There are a couple sources of treaty requirements regarding Shackleton’s whiskey and other historical relics. Resolution 3 from ATCM XXXII incorporated the Guidelines on Preservation of Historic Areas, which states:

“To that end, Parties should notify the other Parties of the discovery, indicating what remains have been found, and where and when. The consequences of removing such remains should be duly considered. If items nonetheless were removed from Antarctica, they should be delivered to the appropriate authorities or public institutions in the home country of the discoverer, and remain available upon request for research purposes.”

Measure 5 of ATCM XXXII, “Revised Management Plan for ASPA 121 (Cape Royds),” is more specifially relevant to the McKinley whiskey, as it addresses the handling and conservation of artifacts from the Nimrod Expedition. The plan became effective in July, 2009. Section 7(vii) requires that:

“Material may be collected or removed from the Area only in accordance with a permit should be limited to the minimum necessary to meet scientific or management needs.”

“Any new artifacts observed should be notified to the appropriate national authority. Relocation or removal of artifacts for the purposes of preservation, protection or to re-establish historical accuracy is
allowable by permit.”

So while recovering a sample of whiskey with a syringe to take back for study would qualify as a “scientific need,” it or any other materials retrieved must remain in the hands of a public institution and be available to other nations for research purposes. Incidentally, I do not know exactly what “permits” are required or where they are obtained from, but I find it depressing to know that not even the remote icefields of Antarctica are free from the strictures of bureaucracy.

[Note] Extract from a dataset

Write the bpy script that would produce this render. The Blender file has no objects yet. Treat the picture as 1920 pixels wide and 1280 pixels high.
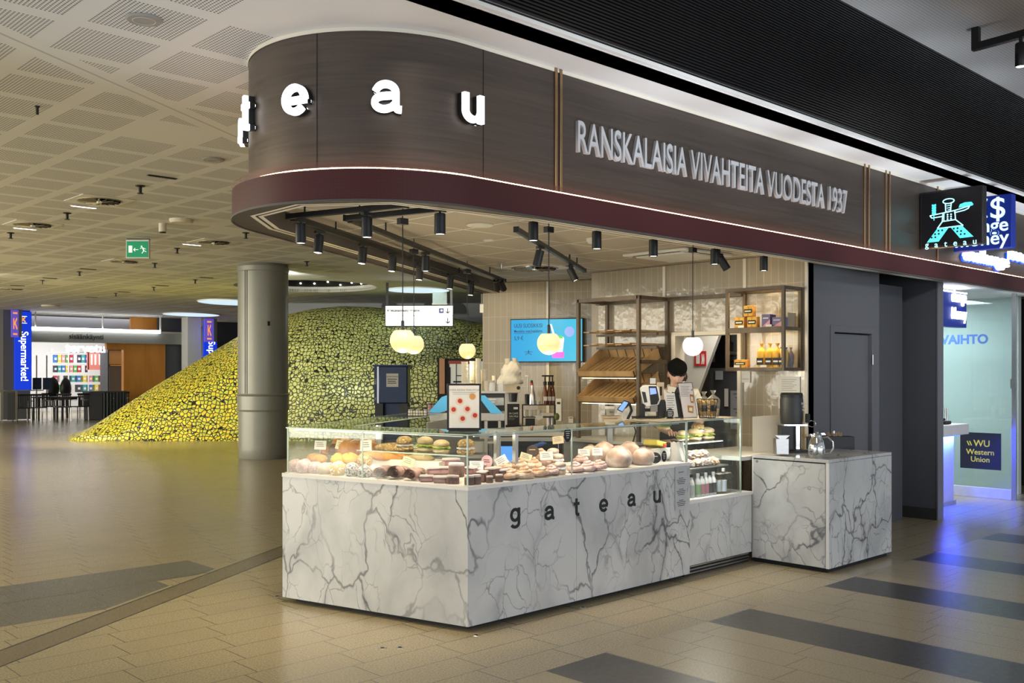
import bpy, bmesh, math, random
from mathutils import Vector, Matrix, noise as mnoise
random.seed(7)
PI = math.pi
S = bpy.context.scene
COL = S.collection
# ------------------------------------------------------------------ camera: eye height 1.6 m, X and Y are the two directions of the hall
YAW = math.radians(46.2)
cam = bpy.data.cameras.new('camera'); camo = bpy.data.objects.new('camera', cam); COL.objects.link(camo)
camo.location = (0, 0, 1.6); camo.rotation_euler = (PI/2, 0, YAW - PI/2)
cam.sensor_width = 36; cam.lens = 1833/1920*36; cam.shift_y = 55/1920; cam.clip_end = 200; cam.clip_start = .05
S.camera = camo
S.view_settings.view_transform = 'Standard'; S.view_settings.look = 'None'
S.view_settings.gamma = 1; S.view_settings.use_curve_mapping = False; S.view_settings.exposure = 0.0
S.cycles.max_bounces = 10; S.cycles.transparent_max_bounces = 24; S.cycles.diffuse_bounces = 4
S.cycles.glossy_bounces = 4; S.cycles.sample_clamp_indirect = 6; S.cycles.caustics_reflective = False; S.cycles.caustics_refractive = False
S.cycles.use_denoising = True
# ------------------------------------------------------------------ world: the dim even light of the large hall
W = bpy.data.worlds.new('world'); S.world = W; W.use_nodes = True
W.node_tree.nodes['Background'].inputs[0].default_value = (.78, .88, 1.0, 1); W.node_tree.nodes['Background'].inputs[1].default_value = .46

FX, FY, RX, RY = math.cos(YAW), math.sin(YAW), math.sin(YAW), -math.cos(YAW)
FOC, HZ = 1833., 695.
def dp(px, py, D):
    l = (px-960)/FOC*D
    return Vector((D*FX+l*RX, D*FY+l*RY, 1.6+(HZ-py)/FOC*D))
def zp(px, py, z): return dp(px, py, (z-1.6)*FOC/(HZ-py))
def xp(px, py, X):
    c = (px-960)/FOC
    return dp(px, py, X/(FX+c*RX))
def yp(px, py, Y):
    c = (px-960)/FOC
    return dp(px, py, Y/(FY+c*RY))
def ld(l, D, z=0): return Vector((D*FX+l*RX, D*FY+l*RY, z))
CR = YAW - PI/2            # rotation of things that face the entrance side square on
A2 = math.radians(31.6)    # the second grid of the hall
D2 = Vector((math.cos(A2), math.sin(A2), 0))

# ------------------------------------------------------------------ lights of the hall (area lights and floor spots stand in for the unseen hall; stall spots are made with their lamps)
def area(name, loc, rot, size, power, color, sy=None):
    l = bpy.data.lights.new(name, 'AREA'); l.energy = power; l.color = color; l.size = size
    if sy: l.shape = 'RECTANGLE'; l.size_y = sy
    o = bpy.data.objects.new(name, l); COL.objects.link(o); o.location = loc; o.rotation_euler = rot
    return o
def spot(name, loc, target, power, color, ang=60, blend=.6, r=.04, parent=None):
    l = bpy.data.lights.new(name, 'SPOT'); l.energy = power; l.color = color; l.spot_size = math.radians(ang); l.spot_blend = blend; l.shadow_soft_size = r
    o = bpy.data.objects.new(name, l); COL.objects.link(o)
    loc = Vector(loc); d = Vector(target)-loc
    o.rotation_euler = d.to_track_quat('-Z', 'Y').to_euler(); o.location = loc
    if parent: o.parent = parent; o.matrix_parent_inverse = Matrix.LocRotScale(parent.location, parent.rotation_euler, None).inverted()
    return o
WARM = (1, .80, .50); NEUT = (1, .93, .80); COOL = (.80, .90, 1)
area('hall_fill_light', (-9.5, 25, 1.75), (math.radians(92), 0, math.radians(-90)), 28, 2700, (1, .95, .80), 3.2)  # unseen area lights added to brighten the hall; no windows are built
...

Finally, part of me suspects that the whiskey retrieval mission is less about getting a sample of historical whiskey and more about an awesome publicity campaign. Or possibly just part of an advertising war between whiskey makers — Jameson’s may dive into the sea during a storm to recover a barrel of their whiskey, but McKinlay’s can trump that by sending an expedition to Antarctica to retrieve Shackleton’s lost whiskey cache.